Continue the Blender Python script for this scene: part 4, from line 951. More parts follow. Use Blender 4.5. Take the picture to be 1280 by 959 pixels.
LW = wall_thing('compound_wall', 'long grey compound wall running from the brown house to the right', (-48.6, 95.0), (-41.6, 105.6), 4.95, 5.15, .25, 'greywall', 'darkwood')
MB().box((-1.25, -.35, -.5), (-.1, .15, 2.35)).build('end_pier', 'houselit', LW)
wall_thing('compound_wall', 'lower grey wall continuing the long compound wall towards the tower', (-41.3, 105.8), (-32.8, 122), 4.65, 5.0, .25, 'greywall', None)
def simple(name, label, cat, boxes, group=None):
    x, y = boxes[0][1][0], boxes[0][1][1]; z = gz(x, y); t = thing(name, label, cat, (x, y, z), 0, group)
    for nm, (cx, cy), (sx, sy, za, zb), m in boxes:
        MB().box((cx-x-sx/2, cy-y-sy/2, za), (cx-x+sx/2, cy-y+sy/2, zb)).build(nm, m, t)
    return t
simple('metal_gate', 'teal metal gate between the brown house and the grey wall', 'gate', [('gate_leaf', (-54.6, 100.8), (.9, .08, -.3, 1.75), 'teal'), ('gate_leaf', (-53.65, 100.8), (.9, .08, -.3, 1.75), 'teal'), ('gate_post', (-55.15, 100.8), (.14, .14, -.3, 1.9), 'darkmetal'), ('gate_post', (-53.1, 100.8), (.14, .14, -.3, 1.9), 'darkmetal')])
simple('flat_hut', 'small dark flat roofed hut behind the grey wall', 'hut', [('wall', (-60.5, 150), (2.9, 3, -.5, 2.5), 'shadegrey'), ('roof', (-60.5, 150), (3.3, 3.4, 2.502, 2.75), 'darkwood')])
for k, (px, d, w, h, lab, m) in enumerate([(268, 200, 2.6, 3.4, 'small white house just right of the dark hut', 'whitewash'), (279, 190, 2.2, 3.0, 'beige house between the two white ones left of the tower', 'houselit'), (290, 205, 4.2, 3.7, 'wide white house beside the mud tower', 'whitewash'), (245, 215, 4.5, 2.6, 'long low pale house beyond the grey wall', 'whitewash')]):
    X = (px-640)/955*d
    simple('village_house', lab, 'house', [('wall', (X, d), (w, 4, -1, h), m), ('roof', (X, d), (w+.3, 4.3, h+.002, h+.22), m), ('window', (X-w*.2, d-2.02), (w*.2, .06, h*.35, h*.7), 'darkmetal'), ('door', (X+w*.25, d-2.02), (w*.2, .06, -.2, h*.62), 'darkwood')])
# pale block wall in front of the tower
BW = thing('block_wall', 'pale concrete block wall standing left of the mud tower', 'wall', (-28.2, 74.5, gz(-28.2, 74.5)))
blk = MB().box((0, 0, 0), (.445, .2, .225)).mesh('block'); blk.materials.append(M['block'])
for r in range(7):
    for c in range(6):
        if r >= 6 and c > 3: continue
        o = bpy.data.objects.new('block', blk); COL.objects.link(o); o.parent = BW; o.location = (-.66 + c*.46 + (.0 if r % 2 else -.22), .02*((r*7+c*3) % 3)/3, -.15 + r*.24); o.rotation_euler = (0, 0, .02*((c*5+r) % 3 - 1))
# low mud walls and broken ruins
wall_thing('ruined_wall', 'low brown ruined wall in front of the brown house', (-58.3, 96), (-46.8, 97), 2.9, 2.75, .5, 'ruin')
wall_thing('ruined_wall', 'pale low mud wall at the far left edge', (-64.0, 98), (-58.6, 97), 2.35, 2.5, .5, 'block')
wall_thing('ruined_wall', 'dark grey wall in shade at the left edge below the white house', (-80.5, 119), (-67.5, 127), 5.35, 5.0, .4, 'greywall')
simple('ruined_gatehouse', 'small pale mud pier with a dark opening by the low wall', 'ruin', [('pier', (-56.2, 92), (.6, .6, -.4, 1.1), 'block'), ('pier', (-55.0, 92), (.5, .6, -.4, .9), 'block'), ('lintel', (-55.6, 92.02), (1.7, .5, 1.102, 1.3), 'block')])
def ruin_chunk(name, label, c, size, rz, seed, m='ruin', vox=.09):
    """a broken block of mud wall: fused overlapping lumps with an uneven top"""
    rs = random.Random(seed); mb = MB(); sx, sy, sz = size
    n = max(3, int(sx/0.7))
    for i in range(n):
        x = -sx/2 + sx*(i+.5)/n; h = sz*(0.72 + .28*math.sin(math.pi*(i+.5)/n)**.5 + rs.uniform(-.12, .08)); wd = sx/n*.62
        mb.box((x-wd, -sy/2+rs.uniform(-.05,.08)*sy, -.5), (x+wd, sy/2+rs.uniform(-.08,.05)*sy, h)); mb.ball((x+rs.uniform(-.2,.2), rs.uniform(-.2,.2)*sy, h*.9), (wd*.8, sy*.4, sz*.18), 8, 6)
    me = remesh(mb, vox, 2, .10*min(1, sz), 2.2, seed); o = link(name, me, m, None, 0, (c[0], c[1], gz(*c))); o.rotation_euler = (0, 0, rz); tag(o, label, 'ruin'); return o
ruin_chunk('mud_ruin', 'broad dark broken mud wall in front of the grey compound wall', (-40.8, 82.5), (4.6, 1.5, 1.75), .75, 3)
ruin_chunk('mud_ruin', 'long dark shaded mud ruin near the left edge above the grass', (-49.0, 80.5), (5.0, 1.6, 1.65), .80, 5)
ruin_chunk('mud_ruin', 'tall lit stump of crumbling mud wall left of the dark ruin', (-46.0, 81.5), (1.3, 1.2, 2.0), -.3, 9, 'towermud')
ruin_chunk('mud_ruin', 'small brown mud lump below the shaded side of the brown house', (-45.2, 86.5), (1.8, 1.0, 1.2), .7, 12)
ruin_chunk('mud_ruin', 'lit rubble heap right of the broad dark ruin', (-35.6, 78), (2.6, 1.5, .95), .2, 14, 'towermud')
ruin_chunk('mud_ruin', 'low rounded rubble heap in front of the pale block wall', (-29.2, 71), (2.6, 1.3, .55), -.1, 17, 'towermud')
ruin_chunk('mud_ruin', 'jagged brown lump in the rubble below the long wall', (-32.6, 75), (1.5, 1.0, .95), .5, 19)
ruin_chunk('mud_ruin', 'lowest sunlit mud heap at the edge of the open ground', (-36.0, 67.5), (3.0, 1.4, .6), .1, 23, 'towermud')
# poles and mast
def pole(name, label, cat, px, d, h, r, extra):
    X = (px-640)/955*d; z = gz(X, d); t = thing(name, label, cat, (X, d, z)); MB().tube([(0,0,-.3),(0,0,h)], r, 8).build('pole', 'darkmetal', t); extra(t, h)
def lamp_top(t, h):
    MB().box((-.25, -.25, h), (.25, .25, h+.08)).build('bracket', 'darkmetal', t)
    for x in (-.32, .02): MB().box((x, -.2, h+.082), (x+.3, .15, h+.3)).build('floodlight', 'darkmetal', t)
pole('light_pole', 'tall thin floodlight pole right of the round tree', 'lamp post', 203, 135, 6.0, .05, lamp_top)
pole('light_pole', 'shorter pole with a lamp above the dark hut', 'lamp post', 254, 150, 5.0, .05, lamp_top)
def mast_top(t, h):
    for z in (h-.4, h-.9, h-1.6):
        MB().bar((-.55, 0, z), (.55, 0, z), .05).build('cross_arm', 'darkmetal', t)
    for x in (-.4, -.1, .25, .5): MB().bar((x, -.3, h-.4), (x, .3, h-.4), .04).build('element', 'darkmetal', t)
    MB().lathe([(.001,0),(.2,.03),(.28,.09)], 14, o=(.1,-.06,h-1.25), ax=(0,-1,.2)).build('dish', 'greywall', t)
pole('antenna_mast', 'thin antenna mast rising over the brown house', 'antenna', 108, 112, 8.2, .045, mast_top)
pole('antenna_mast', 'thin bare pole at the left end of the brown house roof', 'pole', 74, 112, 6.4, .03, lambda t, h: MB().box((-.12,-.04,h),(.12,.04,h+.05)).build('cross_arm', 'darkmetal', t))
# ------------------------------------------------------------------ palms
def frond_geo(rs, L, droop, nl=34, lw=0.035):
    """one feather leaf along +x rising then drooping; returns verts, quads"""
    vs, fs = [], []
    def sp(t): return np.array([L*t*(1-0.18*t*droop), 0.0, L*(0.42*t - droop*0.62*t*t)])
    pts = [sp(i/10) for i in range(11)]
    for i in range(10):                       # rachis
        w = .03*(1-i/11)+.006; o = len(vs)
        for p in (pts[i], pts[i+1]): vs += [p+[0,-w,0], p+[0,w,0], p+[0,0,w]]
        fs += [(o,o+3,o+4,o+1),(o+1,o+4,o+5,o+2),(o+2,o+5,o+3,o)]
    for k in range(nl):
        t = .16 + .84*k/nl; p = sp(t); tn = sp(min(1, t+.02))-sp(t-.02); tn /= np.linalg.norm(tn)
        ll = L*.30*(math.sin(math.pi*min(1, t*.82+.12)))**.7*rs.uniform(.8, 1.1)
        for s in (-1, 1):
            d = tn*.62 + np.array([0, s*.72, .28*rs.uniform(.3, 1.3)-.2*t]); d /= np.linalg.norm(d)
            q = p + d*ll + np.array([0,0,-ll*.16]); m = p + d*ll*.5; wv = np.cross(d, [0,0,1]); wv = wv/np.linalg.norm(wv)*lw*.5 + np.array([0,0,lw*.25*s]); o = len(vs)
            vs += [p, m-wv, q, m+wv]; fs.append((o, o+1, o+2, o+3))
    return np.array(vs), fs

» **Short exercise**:
Extract from the listing above the lines between the line containing "ruin_chunk('mud_ruin', 'small brown" and the line containing "ruin_chunk('mud_ruin', 'low rounded", keeping both of those lines. Output nothing else.

» **The output**:
ruin_chunk('mud_ruin', 'small brown mud lump below the shaded side of the brown house', (-45.2, 86.5), (1.8, 1.0, 1.2), .7, 12)
ruin_chunk('mud_ruin', 'lit rubble heap right of the broad dark ruin', (-35.6, 78), (2.6, 1.5, .95), .2, 14, 'towermud')
ruin_chunk('mud_ruin', 'low rounded rubble heap in front of the pale block wall', (-29.2, 71), (2.6, 1.3, .55), -.1, 17, 'towermud')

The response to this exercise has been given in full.